- [STORED DATA]
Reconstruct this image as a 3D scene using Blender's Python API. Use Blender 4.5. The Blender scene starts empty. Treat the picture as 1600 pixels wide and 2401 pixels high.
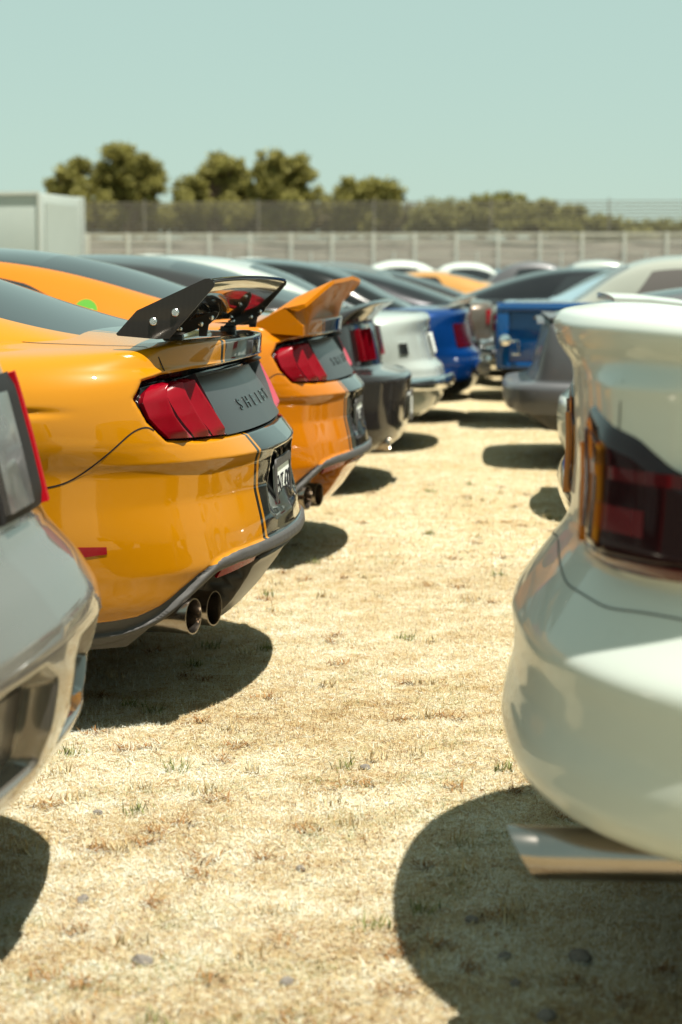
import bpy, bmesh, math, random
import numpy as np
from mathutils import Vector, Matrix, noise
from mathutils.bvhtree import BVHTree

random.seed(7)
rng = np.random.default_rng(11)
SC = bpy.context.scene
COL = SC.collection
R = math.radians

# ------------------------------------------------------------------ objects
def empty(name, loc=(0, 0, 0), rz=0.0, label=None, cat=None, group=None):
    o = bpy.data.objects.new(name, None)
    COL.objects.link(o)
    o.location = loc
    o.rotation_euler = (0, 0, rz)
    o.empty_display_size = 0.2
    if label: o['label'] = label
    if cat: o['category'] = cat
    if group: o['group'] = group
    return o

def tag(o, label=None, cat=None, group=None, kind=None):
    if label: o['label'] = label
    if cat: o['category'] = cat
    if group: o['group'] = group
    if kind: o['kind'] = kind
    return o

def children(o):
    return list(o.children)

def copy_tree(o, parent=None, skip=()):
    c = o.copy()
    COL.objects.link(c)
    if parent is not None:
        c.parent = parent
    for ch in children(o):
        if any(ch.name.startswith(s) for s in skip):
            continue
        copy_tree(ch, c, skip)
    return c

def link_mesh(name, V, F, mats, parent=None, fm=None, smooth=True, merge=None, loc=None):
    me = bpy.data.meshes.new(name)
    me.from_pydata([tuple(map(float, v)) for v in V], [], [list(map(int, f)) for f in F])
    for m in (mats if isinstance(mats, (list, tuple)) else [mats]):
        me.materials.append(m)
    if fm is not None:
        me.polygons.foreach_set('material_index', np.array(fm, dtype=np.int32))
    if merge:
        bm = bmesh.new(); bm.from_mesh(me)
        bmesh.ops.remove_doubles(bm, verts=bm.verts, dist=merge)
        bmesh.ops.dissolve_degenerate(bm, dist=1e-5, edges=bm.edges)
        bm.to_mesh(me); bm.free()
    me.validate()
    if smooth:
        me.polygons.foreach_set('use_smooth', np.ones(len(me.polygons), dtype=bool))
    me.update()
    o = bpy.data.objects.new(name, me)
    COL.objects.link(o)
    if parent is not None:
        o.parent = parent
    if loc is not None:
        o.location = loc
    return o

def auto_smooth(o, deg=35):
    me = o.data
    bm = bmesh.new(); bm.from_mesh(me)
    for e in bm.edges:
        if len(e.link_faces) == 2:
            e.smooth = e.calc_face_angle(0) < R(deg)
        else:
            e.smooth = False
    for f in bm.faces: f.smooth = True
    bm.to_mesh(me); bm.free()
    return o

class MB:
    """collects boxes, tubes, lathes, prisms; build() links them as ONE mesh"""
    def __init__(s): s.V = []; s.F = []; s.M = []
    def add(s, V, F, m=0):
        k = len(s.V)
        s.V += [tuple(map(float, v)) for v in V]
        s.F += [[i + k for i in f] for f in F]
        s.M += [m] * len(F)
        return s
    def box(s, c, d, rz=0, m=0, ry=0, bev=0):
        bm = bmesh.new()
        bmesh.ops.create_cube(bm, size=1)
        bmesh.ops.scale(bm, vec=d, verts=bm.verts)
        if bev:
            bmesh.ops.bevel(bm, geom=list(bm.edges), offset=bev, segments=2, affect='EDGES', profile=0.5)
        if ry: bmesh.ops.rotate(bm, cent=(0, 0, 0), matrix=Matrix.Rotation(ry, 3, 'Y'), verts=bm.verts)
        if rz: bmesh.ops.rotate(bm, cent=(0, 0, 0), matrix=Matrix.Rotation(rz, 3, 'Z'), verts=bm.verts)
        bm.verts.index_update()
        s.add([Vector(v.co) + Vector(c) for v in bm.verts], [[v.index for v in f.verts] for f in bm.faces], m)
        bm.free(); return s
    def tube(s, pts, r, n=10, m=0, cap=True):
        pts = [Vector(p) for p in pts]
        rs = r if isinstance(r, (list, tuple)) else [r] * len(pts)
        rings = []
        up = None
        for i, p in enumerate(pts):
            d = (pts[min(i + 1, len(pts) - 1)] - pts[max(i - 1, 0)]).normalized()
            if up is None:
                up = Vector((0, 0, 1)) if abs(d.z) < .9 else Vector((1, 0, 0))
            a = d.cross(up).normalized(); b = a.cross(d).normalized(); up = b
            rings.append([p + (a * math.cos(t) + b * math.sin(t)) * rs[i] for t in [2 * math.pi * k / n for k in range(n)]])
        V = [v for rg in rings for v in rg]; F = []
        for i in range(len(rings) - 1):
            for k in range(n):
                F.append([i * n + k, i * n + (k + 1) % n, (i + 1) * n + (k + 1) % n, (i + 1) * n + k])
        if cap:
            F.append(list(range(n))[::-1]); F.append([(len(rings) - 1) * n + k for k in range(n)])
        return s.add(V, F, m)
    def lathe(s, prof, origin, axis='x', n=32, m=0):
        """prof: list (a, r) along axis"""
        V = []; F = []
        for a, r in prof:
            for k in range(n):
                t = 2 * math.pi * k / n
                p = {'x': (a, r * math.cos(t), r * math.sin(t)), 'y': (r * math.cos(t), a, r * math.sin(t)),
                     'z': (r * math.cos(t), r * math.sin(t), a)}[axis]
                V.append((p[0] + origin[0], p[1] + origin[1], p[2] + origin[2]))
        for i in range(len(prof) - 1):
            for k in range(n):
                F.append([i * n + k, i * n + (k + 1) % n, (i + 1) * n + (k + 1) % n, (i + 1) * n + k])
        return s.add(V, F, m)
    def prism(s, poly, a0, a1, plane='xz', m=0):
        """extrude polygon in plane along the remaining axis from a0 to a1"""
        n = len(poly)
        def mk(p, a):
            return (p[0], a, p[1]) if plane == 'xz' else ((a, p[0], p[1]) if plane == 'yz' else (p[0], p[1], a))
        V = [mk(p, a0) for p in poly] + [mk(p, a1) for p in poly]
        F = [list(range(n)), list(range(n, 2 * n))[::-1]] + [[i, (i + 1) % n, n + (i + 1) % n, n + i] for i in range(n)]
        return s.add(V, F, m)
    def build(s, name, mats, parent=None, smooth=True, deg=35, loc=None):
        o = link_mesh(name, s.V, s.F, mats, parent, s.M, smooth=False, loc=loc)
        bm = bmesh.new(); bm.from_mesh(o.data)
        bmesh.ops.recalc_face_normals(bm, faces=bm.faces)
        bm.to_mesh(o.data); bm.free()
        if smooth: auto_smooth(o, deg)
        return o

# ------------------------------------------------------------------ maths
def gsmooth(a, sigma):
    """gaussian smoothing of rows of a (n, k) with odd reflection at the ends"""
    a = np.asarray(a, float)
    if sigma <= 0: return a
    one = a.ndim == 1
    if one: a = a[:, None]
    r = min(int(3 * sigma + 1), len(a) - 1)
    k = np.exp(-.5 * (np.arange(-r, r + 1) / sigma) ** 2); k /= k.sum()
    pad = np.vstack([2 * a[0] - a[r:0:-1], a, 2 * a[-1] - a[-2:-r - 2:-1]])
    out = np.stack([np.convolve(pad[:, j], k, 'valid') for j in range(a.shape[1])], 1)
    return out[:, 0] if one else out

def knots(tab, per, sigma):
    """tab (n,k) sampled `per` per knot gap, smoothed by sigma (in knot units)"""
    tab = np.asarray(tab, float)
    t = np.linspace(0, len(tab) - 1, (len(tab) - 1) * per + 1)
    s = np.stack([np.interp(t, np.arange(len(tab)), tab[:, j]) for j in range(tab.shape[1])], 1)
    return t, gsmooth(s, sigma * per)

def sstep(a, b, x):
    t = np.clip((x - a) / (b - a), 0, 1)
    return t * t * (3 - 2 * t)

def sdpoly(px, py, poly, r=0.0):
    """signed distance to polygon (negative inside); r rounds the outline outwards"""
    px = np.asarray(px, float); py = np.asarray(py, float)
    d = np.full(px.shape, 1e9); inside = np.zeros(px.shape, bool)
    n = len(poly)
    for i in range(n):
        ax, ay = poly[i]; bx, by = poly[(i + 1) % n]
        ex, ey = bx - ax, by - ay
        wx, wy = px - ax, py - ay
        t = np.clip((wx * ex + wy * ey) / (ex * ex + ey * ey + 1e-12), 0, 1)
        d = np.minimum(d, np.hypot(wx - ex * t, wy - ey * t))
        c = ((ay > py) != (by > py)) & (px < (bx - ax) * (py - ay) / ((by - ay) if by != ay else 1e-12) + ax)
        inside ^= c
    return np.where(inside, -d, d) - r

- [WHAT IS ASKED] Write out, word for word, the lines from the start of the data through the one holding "return list(o.children)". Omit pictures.

- [REPLY TO THE EXERCISE]
Reconstruct this image as a 3D scene using Blender's Python API. Use Blender 4.5. The Blender scene starts empty. Treat the picture as 1600 pixels wide and 2401 pixels high.
import bpy, bmesh, math, random
import numpy as np
from mathutils import Vector, Matrix, noise
from mathutils.bvhtree import BVHTree

random.seed(7)
rng = np.random.default_rng(11)
SC = bpy.context.scene
COL = SC.collection
R = math.radians

# ------------------------------------------------------------------ objects
def empty(name, loc=(0, 0, 0), rz=0.0, label=None, cat=None, group=None):
    o = bpy.data.objects.new(name, None)
    COL.objects.link(o)
    o.location = loc
    o.rotation_euler = (0, 0, rz)
    o.empty_display_size = 0.2
    if label: o['label'] = label
    if cat: o['category'] = cat
    if group: o['group'] = group
    return o

def tag(o, label=None, cat=None, group=None, kind=None):
    if label: o['label'] = label
    if cat: o['category'] = cat
    if group: o['group'] = group
    if kind: o['kind'] = kind
    return o

def children(o):
    return list(o.children)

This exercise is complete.